Valle Nevado, Chile, located just 90 minutes east of Santiago at an elevation of 10,000 feet, expands along the spine of a beautiful mountain ridge, where athletes are treated to wide-open terrain, world-class snow quality, and spectacular Andean views. Coaches are focused on working closely with athletes on building fundamental skis in and out of the course. Much of the terrain provides a completely safe, wide-open canvas for long runs – some runs extend up to 2.1 miles PER RUN. The camp is a critical aspect of our speed training progression and sets up GMVS athletes for success in speed events throughout the season.

Across the Atlantic in Northern Italy, the Nordic team is experiencing altitude training at its finest. The town of Mals sits at 3,500 feet and is the team’s launchpad for all training. Out the door from their accommodations at the new Hostel Finka lies the impressive Vinschgau Valley which offers limitless single-track terrain for hiking and mountain biking. Paved bike paths for rollerskiing wind through what seems like never-ending orchards of fruit trees. Two world-class rollerski tracks are available for use at any time and a mere 45 minutes away lies the Stelvio Glacier for skiing at 11,000 feet. Only one hour and fifteen minutes away is the Val Senales Glacier and Cross Country ski track. For good reason, this is where national teams come to train from all around the world nearly every fall.

This year’s Nordic athletes find notes from previous GMVS camps in a journal on one of the peaks they explored in Italy.
Both Alpine and Nordic athletes fill their time off the hill with focused regenerative sessions, facilitated study sessions to stay on top of class assignments, and working closely with coaches to hone their tuning skills. Soaking in the local culture, trying new foods, practicing an unfamiliar language, and gaining comfort in a new environment are all part of the experience. In Italy, student-athletes even have an opportunity to learn about the rich history of German-speaking South Tyrol through various mini-lessons that GMVS teacher Jere Brophy conducts when training takes them to numerous places of historical interest.

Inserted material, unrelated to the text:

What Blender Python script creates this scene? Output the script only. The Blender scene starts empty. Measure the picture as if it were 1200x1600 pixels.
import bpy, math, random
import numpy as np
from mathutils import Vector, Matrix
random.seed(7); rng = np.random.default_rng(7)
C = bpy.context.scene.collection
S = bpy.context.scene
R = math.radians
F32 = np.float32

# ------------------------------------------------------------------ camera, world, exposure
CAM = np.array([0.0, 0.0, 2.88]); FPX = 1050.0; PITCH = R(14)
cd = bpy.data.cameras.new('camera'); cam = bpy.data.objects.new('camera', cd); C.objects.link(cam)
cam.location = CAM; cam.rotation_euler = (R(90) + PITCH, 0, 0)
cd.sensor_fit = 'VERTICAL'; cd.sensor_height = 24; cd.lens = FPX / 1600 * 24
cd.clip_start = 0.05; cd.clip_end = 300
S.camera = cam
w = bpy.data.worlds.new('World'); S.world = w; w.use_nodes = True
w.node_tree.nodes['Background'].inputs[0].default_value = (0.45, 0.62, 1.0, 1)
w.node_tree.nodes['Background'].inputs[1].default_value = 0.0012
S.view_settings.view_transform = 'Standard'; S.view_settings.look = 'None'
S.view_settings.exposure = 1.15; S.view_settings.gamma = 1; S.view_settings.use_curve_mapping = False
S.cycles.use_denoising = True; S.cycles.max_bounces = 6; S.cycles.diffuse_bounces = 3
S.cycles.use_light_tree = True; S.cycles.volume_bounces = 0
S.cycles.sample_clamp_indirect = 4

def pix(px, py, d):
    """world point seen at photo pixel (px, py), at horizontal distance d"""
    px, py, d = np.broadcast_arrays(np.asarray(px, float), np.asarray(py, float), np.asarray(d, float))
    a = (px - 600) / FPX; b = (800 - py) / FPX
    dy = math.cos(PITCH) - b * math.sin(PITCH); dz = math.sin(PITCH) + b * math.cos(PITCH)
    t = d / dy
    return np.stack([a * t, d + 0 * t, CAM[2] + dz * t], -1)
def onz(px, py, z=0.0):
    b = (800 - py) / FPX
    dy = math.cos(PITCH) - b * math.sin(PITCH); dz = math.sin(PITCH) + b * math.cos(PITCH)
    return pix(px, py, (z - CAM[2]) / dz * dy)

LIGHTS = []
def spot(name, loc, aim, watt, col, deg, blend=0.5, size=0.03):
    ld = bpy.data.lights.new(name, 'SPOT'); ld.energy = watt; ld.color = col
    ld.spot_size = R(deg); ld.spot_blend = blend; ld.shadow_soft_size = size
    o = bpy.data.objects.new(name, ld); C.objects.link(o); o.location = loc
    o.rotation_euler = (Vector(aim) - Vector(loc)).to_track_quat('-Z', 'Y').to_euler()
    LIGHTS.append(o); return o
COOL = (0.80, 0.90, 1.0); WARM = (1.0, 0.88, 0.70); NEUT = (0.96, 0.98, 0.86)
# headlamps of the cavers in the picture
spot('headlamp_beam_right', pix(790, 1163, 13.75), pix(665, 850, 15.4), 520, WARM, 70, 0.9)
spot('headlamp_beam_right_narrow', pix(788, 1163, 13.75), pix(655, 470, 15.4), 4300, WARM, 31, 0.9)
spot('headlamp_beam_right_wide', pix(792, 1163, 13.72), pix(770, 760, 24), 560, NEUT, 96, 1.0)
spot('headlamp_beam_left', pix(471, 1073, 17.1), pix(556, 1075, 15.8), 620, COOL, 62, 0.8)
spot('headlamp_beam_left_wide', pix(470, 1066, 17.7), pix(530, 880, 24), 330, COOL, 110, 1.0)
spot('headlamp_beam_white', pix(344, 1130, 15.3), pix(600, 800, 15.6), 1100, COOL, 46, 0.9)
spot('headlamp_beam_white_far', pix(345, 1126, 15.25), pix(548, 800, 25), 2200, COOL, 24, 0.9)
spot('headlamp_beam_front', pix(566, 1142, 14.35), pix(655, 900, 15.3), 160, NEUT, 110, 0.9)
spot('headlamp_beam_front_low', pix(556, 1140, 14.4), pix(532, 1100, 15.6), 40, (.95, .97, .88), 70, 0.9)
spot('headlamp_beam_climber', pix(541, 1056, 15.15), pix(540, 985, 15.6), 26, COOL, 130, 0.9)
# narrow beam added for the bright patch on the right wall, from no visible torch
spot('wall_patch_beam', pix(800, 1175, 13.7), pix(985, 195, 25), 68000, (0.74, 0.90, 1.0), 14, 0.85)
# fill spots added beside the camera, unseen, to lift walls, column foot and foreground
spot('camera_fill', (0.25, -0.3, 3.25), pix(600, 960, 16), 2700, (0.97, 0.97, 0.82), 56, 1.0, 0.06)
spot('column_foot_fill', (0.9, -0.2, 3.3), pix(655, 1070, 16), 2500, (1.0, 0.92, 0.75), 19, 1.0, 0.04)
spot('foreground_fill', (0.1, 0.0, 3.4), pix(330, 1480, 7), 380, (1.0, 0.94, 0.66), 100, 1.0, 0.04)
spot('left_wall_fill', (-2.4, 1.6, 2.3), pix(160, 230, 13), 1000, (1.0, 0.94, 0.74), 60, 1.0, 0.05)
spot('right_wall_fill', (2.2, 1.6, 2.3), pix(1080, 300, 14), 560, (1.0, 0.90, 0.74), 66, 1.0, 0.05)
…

Since the early 90s when international travel became synonymous with the GMVS experience, athletes have since traveled to a worldly list of destinations including, but not limited to Argentina, New Zealand, Australia, Austria, Germany, Lithuania, Norway, Switzerland, and Italy. The list is long and will continue to grow as we continue to offer GMVS athletes opportunities to train throughout the year and accumulate more time on snow in the pursuit of being the best ski racers in the world.